▶ _PROBLEM DETAILS_: Using the listing below, extract each line that has the word "parts" in it.

--- begin RECORDED INFORMATION ---

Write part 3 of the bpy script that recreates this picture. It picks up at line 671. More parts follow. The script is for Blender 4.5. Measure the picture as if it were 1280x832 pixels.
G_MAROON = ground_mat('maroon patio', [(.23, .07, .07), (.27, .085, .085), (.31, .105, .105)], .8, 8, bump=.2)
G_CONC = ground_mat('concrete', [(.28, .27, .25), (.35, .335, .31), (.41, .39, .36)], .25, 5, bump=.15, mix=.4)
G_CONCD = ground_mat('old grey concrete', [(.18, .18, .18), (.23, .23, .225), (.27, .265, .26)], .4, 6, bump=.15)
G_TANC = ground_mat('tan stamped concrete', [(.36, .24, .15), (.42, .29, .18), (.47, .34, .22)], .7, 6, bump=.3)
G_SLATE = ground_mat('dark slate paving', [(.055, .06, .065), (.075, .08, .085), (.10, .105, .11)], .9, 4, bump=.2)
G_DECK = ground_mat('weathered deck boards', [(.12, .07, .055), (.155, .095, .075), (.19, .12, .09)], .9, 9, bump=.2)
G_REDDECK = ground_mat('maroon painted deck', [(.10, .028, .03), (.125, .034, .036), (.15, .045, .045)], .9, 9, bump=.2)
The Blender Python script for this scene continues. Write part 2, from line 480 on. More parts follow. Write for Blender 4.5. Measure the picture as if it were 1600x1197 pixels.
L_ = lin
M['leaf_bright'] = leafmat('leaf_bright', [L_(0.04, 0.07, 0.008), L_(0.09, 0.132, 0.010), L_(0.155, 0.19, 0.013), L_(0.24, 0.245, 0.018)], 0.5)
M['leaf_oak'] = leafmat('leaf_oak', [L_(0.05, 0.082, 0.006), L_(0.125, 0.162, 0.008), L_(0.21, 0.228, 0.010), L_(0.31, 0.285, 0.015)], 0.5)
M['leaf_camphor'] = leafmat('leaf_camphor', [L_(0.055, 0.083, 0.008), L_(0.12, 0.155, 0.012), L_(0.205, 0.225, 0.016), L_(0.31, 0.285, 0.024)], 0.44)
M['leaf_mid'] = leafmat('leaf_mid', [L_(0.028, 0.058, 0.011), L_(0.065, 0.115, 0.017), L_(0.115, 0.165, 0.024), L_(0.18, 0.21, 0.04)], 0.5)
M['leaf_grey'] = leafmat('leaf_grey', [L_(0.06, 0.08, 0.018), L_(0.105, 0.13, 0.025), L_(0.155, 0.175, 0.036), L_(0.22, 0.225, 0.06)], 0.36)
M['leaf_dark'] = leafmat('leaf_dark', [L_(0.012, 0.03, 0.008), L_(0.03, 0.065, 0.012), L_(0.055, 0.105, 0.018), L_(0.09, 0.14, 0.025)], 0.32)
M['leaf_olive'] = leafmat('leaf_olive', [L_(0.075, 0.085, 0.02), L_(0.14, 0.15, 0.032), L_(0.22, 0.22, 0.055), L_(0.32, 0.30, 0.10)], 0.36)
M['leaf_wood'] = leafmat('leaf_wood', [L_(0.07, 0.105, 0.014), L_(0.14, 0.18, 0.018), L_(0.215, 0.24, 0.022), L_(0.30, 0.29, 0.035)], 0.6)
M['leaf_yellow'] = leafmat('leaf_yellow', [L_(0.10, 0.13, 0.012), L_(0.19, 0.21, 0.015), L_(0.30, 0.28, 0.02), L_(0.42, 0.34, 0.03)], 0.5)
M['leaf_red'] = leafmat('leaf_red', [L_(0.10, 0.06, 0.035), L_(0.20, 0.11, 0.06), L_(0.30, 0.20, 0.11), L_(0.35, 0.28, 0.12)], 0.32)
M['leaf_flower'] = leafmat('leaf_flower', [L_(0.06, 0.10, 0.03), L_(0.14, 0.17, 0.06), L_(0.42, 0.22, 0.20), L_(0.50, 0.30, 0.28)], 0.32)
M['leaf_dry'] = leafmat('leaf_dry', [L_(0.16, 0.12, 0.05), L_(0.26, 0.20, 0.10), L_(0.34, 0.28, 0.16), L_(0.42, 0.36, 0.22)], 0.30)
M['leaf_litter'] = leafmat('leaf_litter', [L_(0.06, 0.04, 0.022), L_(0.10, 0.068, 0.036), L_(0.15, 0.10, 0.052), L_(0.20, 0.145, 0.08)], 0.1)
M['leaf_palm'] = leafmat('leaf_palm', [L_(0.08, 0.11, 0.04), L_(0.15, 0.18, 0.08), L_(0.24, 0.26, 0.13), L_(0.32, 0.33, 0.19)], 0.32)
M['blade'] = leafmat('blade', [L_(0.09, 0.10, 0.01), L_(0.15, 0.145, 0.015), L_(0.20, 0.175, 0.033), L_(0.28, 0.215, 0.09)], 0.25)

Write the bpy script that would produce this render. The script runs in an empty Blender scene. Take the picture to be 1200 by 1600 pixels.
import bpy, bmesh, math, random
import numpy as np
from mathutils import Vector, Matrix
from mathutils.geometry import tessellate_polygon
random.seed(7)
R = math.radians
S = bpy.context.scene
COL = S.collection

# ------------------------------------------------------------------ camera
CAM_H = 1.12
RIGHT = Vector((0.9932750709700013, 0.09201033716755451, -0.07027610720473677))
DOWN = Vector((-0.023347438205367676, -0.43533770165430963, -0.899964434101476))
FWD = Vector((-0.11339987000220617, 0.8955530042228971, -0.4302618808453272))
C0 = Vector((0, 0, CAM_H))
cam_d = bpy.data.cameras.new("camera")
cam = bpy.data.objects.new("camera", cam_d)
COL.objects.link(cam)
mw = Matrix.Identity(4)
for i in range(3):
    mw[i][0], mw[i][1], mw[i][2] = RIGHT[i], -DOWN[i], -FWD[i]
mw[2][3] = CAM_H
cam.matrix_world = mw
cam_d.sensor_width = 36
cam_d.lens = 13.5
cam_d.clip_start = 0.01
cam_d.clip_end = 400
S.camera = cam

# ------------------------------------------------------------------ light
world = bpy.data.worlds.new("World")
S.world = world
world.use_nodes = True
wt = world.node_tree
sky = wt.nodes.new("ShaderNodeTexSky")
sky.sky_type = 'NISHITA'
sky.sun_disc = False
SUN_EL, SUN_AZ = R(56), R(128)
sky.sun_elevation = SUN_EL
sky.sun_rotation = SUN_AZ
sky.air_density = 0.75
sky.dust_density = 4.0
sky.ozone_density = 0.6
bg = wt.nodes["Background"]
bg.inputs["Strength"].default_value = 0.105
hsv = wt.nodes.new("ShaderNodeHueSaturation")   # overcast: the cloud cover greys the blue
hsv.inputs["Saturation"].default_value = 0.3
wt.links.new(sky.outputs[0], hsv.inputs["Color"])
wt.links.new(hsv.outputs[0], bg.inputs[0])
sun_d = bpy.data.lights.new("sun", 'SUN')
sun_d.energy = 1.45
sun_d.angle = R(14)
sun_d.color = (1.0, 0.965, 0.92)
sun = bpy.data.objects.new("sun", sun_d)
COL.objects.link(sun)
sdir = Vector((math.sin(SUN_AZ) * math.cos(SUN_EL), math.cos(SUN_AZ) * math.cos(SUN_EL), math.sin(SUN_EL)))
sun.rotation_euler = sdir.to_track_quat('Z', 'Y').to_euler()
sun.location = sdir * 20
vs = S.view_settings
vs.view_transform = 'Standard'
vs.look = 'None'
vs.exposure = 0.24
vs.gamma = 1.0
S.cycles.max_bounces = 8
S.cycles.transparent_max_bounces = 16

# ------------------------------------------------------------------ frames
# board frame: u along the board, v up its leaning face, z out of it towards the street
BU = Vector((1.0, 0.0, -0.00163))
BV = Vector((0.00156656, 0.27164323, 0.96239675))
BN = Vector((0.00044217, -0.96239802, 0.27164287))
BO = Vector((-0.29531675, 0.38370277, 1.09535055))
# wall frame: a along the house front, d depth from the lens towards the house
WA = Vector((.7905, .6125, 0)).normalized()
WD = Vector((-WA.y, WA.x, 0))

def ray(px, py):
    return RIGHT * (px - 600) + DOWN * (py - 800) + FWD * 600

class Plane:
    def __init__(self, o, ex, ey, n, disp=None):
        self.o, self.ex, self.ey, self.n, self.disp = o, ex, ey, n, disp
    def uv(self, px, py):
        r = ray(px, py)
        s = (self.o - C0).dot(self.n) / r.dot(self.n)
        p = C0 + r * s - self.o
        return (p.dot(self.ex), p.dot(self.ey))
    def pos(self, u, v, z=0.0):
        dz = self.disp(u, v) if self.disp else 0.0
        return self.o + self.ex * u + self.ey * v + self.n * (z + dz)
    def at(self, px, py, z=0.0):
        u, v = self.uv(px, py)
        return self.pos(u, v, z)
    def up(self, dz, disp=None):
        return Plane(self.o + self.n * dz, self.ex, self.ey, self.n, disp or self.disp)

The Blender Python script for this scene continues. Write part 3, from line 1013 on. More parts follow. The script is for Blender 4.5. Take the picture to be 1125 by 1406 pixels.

--- end RECORDED INFORMATION ---

▶ _SOLVED PROBLEM_:
Write part 3 of the bpy script that recreates this picture. It picks up at line 671. More parts follow. The script is for Blender 4.5. Measure the picture as if it were 1280x832 pixels.
The Blender Python script for this scene continues. Write part 2, from line 480 on. More parts follow. Write for Blender 4.5. Measure the picture as if it were 1600x1197 pixels.
The Blender Python script for this scene continues. Write part 3, from line 1013 on. More parts follow. The script is for Blender 4.5. Take the picture to be 1125 by 1406 pixels.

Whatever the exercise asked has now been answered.